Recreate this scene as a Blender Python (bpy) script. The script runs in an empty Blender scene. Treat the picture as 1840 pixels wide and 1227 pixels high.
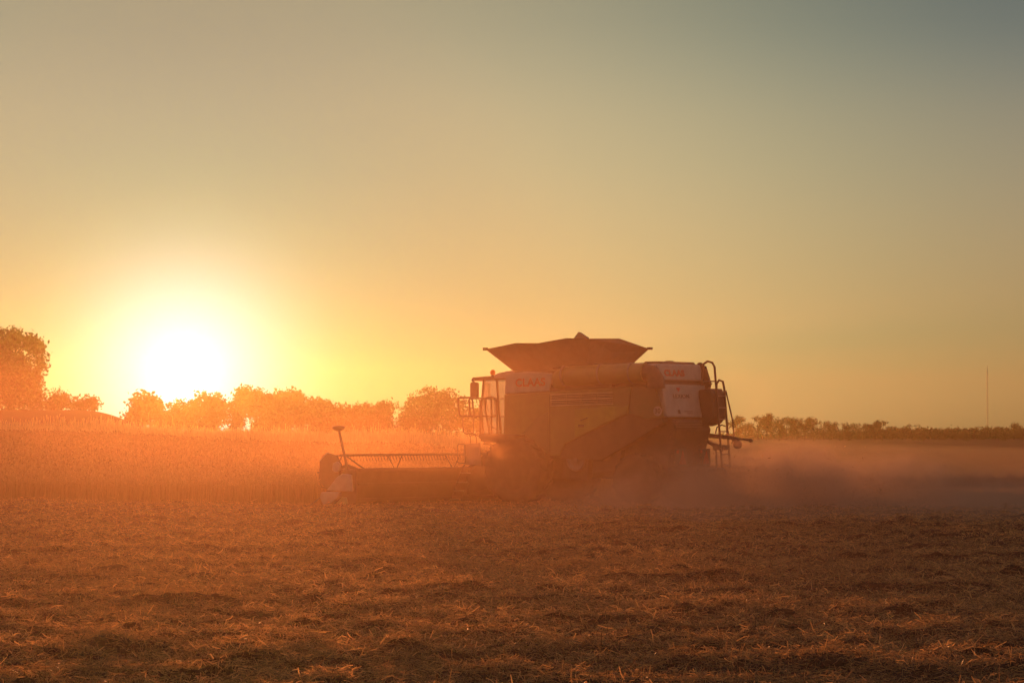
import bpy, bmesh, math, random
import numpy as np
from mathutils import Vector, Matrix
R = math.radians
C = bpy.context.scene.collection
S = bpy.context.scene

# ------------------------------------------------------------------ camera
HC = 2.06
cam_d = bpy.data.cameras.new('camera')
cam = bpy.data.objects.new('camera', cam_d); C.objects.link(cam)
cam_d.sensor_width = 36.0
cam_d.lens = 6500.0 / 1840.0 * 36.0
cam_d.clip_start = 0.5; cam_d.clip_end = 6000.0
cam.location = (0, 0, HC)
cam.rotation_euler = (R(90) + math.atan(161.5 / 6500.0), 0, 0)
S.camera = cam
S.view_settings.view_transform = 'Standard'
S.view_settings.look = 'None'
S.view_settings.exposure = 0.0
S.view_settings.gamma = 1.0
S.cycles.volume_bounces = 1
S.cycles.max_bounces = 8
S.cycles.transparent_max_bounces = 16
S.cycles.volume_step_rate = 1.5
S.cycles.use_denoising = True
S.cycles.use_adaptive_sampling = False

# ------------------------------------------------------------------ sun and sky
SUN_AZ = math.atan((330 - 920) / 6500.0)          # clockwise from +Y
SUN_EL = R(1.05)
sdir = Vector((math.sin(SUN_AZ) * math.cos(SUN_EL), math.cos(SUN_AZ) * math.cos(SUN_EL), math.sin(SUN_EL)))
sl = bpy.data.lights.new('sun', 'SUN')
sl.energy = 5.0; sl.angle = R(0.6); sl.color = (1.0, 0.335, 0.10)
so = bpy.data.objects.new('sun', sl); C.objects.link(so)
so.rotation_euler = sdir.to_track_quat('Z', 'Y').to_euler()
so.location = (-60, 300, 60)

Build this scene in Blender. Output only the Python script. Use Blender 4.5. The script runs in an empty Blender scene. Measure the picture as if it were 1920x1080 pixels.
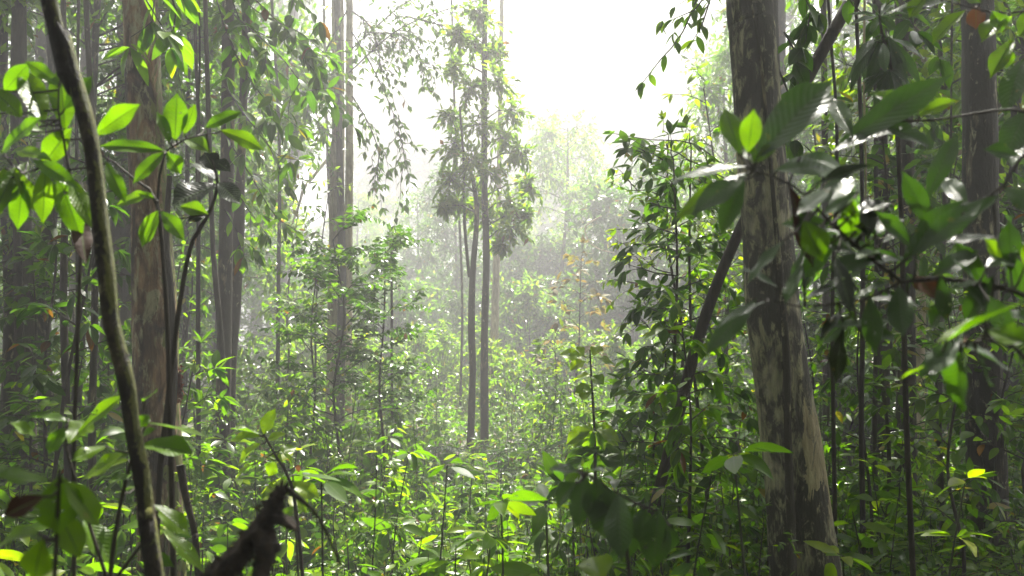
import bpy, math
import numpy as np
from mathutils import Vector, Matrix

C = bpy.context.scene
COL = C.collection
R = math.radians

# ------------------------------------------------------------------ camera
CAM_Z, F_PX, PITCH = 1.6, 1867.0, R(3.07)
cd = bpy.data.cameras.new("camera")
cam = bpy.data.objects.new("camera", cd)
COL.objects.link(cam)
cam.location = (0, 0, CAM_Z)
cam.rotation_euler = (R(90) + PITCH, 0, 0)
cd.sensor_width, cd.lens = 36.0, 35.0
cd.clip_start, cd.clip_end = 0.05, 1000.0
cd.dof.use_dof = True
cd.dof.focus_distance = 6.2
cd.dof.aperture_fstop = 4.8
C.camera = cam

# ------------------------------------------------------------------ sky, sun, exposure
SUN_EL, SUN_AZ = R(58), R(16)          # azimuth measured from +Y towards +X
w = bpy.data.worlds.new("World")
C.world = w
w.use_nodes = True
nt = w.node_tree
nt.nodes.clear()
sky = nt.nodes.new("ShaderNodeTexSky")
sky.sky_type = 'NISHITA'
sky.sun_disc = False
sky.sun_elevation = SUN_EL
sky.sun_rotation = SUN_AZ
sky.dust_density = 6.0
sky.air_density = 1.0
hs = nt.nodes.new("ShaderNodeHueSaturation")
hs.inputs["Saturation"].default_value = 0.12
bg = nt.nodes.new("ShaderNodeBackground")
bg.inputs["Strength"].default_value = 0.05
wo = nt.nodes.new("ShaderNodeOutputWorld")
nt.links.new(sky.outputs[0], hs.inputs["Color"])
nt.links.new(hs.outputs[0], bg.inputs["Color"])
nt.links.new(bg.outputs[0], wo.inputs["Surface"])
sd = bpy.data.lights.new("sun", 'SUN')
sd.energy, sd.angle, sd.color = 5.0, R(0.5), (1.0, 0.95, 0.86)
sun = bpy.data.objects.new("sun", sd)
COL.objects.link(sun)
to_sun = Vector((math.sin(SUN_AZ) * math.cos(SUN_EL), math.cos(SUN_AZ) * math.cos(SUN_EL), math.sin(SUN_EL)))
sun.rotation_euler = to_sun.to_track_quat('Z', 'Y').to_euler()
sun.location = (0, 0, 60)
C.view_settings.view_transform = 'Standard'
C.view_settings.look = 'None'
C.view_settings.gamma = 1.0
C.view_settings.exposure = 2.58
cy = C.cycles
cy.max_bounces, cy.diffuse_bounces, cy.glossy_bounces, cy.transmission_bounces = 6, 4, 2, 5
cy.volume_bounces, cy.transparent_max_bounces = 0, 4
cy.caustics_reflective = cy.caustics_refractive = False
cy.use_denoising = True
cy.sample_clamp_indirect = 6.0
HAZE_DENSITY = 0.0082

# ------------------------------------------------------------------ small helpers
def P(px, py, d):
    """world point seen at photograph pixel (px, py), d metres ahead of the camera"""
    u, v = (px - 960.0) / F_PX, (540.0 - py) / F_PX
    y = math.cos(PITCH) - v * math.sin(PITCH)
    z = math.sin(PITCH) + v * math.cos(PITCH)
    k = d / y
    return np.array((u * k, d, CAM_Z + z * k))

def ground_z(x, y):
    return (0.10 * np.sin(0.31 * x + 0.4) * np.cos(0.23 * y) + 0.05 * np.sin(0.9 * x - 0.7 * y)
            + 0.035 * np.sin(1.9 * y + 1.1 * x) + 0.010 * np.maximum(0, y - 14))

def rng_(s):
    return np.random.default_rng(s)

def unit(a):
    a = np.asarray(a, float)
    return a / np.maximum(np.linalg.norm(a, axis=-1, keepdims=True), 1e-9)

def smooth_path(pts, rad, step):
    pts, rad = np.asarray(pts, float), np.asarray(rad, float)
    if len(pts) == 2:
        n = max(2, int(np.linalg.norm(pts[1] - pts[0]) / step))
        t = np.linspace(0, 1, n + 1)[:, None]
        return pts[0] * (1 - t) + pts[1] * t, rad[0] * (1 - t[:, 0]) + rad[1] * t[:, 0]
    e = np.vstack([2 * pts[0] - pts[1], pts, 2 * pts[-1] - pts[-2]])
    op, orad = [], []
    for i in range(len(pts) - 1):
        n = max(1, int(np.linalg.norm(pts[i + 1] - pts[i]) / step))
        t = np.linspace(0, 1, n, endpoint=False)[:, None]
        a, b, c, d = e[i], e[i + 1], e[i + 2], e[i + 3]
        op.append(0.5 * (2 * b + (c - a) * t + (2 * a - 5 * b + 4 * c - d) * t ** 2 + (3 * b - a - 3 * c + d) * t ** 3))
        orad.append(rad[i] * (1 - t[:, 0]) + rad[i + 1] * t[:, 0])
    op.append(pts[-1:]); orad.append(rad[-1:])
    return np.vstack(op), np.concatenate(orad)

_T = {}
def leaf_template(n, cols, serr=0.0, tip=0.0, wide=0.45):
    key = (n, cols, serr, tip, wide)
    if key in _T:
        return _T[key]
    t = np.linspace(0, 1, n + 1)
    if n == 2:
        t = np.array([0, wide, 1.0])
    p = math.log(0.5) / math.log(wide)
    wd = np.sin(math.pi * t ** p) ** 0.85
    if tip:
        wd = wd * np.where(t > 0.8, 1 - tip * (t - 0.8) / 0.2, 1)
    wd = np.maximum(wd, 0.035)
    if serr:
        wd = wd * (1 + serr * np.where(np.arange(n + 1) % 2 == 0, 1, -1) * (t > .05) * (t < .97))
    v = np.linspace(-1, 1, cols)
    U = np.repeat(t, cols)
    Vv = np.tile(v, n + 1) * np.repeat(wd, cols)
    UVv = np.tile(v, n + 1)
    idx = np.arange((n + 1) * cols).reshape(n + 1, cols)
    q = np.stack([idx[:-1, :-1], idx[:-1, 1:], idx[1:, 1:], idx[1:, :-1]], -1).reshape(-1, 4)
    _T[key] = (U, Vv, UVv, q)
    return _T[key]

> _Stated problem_
Without the pictures, repeat the listing above exactly.

> _Task result_
Recreate this scene as a Blender Python (bpy) script. The script runs in an empty Blender scene. Treat the picture as 1840 pixels wide and 1227 pixels high.
import bpy, bmesh, math, random
import numpy as np
from mathutils import Vector, Matrix
R = math.radians
C = bpy.context.scene.collection
S = bpy.context.scene

# ------------------------------------------------------------------ camera
HC = 2.06
cam_d = bpy.data.cameras.new('camera')
cam = bpy.data.objects.new('camera', cam_d); C.objects.link(cam)
cam_d.sensor_width = 36.0
cam_d.lens = 6500.0 / 1840.0 * 36.0
cam_d.clip_start = 0.5; cam_d.clip_end = 6000.0
cam.location = (0, 0, HC)
cam.rotation_euler = (R(90) + math.atan(161.5 / 6500.0), 0, 0)
S.camera = cam
S.view_settings.view_transform = 'Standard'
S.view_settings.look = 'None'
S.view_settings.exposure = 0.0
S.view_settings.gamma = 1.0
S.cycles.volume_bounces = 1
S.cycles.max_bounces = 8
S.cycles.transparent_max_bounces = 16
S.cycles.volume_step_rate = 1.5
S.cycles.use_denoising = True
S.cycles.use_adaptive_sampling = False

# ------------------------------------------------------------------ sun and sky
SUN_AZ = math.atan((330 - 920) / 6500.0)          # clockwise from +Y
SUN_EL = R(1.05)
sdir = Vector((math.sin(SUN_AZ) * math.cos(SUN_EL), math.cos(SUN_AZ) * math.cos(SUN_EL), math.sin(SUN_EL)))
sl = bpy.data.lights.new('sun', 'SUN')
sl.energy = 5.0; sl.angle = R(0.6); sl.color = (1.0, 0.335, 0.10)
so = bpy.data.objects.new('sun', sl); C.objects.link(so)
so.rotation_euler = sdir.to_track_quat('Z', 'Y').to_euler()
so.location = (-60, 300, 60)

Build this scene in Blender. Output only the Python script. Use Blender 4.5. The script runs in an empty Blender scene. Measure the picture as if it were 1920x1080 pixels.
import bpy, math
import numpy as np
from mathutils import Vector, Matrix

C = bpy.context.scene
COL = C.collection
R = math.radians

# ------------------------------------------------------------------ camera
CAM_Z, F_PX, PITCH = 1.6, 1867.0, R(3.07)
cd = bpy.data.cameras.new("camera")
cam = bpy.data.objects.new("camera", cd)
COL.objects.link(cam)
cam.location = (0, 0, CAM_Z)
cam.rotation_euler = (R(90) + PITCH, 0, 0)
cd.sensor_width, cd.lens = 36.0, 35.0
cd.clip_start, cd.clip_end = 0.05, 1000.0
cd.dof.use_dof = True
cd.dof.focus_distance = 6.2
cd.dof.aperture_fstop = 4.8
C.camera = cam

# ------------------------------------------------------------------ sky, sun, exposure
SUN_EL, SUN_AZ = R(58), R(16)          # azimuth measured from +Y towards +X
w = bpy.data.worlds.new("World")
C.world = w
w.use_nodes = True
nt = w.node_tree
nt.nodes.clear()
sky = nt.nodes.new("ShaderNodeTexSky")
sky.sky_type = 'NISHITA'
sky.sun_disc = False
sky.sun_elevation = SUN_EL
sky.sun_rotation = SUN_AZ
sky.dust_density = 6.0
sky.air_density = 1.0
hs = nt.nodes.new("ShaderNodeHueSaturation")
hs.inputs["Saturation"].default_value = 0.12
bg = nt.nodes.new("ShaderNodeBackground")
bg.inputs["Strength"].default_value = 0.05
wo = nt.nodes.new("ShaderNodeOutputWorld")
nt.links.new(sky.outputs[0], hs.inputs["Color"])
nt.links.new(hs.outputs[0], bg.inputs["Color"])
nt.links.new(bg.outputs[0], wo.inputs["Surface"])
sd = bpy.data.lights.new("sun", 'SUN')
sd.energy, sd.angle, sd.color = 5.0, R(0.5), (1.0, 0.95, 0.86)
sun = bpy.data.objects.new("sun", sd)
COL.objects.link(sun)
to_sun = Vector((math.sin(SUN_AZ) * math.cos(SUN_EL), math.cos(SUN_AZ) * math.cos(SUN_EL), math.sin(SUN_EL)))
sun.rotation_euler = to_sun.to_track_quat('Z', 'Y').to_euler()
sun.location = (0, 0, 60)
C.view_settings.view_transform = 'Standard'
C.view_settings.look = 'None'
C.view_settings.gamma = 1.0
C.view_settings.exposure = 2.58
cy = C.cycles
cy.max_bounces, cy.diffuse_bounces, cy.glossy_bounces, cy.transmission_bounces = 6, 4, 2, 5
cy.volume_bounces, cy.transparent_max_bounces = 0, 4
cy.caustics_reflective = cy.caustics_refractive = False
cy.use_denoising = True
cy.sample_clamp_indirect = 6.0
HAZE_DENSITY = 0.0082

# ------------------------------------------------------------------ small helpers
def P(px, py, d):
    """world point seen at photograph pixel (px, py), d metres ahead of the camera"""
    u, v = (px - 960.0) / F_PX, (540.0 - py) / F_PX
    y = math.cos(PITCH) - v * math.sin(PITCH)
    z = math.sin(PITCH) + v * math.cos(PITCH)
    k = d / y
    return np.array((u * k, d, CAM_Z + z * k))

def ground_z(x, y):
    return (0.10 * np.sin(0.31 * x + 0.4) * np.cos(0.23 * y) + 0.05 * np.sin(0.9 * x - 0.7 * y)
            + 0.035 * np.sin(1.9 * y + 1.1 * x) + 0.010 * np.maximum(0, y - 14))

def rng_(s):
    return np.random.default_rng(s)

def unit(a):
    a = np.asarray(a, float)
    return a / np.maximum(np.linalg.norm(a, axis=-1, keepdims=True), 1e-9)

def smooth_path(pts, rad, step):
    pts, rad = np.asarray(pts, float), np.asarray(rad, float)
    if len(pts) == 2:
        n = max(2, int(np.linalg.norm(pts[1] - pts[0]) / step))
        t = np.linspace(0, 1, n + 1)[:, None]
        return pts[0] * (1 - t) + pts[1] * t, rad[0] * (1 - t[:, 0]) + rad[1] * t[:, 0]
    e = np.vstack([2 * pts[0] - pts[1], pts, 2 * pts[-1] - pts[-2]])
    op, orad = [], []
    for i in range(len(pts) - 1):
        n = max(1, int(np.linalg.norm(pts[i + 1] - pts[i]) / step))
        t = np.linspace(0, 1, n, endpoint=False)[:, None]
        a, b, c, d = e[i], e[i + 1], e[i + 2], e[i + 3]
        op.append(0.5 * (2 * b + (c - a) * t + (2 * a - 5 * b + 4 * c - d) * t ** 2 + (3 * b - a - 3 * c + d) * t ** 3))
        orad.append(rad[i] * (1 - t[:, 0]) + rad[i + 1] * t[:, 0])
    op.append(pts[-1:]); orad.append(rad[-1:])
    return np.vstack(op), np.concatenate(orad)

_T = {}
def leaf_template(n, cols, serr=0.0, tip=0.0, wide=0.45):
    key = (n, cols, serr, tip, wide)
    if key in _T:
        return _T[key]
    t = np.linspace(0, 1, n + 1)
    if n == 2:
        t = np.array([0, wide, 1.0])
    p = math.log(0.5) / math.log(wide)
    wd = np.sin(math.pi * t ** p) ** 0.85
    if tip:
        wd = wd * np.where(t > 0.8, 1 - tip * (t - 0.8) / 0.2, 1)
    wd = np.maximum(wd, 0.035)
    if serr:
        wd = wd * (1 + serr * np.where(np.arange(n + 1) % 2 == 0, 1, -1) * (t > .05) * (t < .97))
    v = np.linspace(-1, 1, cols)
    U = np.repeat(t, cols)
    Vv = np.tile(v, n + 1) * np.repeat(wd, cols)
    UVv = np.tile(v, n + 1)
    idx = np.arange((n + 1) * cols).reshape(n + 1, cols)
    q = np.stack([idx[:-1, :-1], idx[:-1, 1:], idx[1:, 1:], idx[1:, :-1]], -1).reshape(-1, 4)
    _T[key] = (U, Vv, UVv, q)
    return _T[key]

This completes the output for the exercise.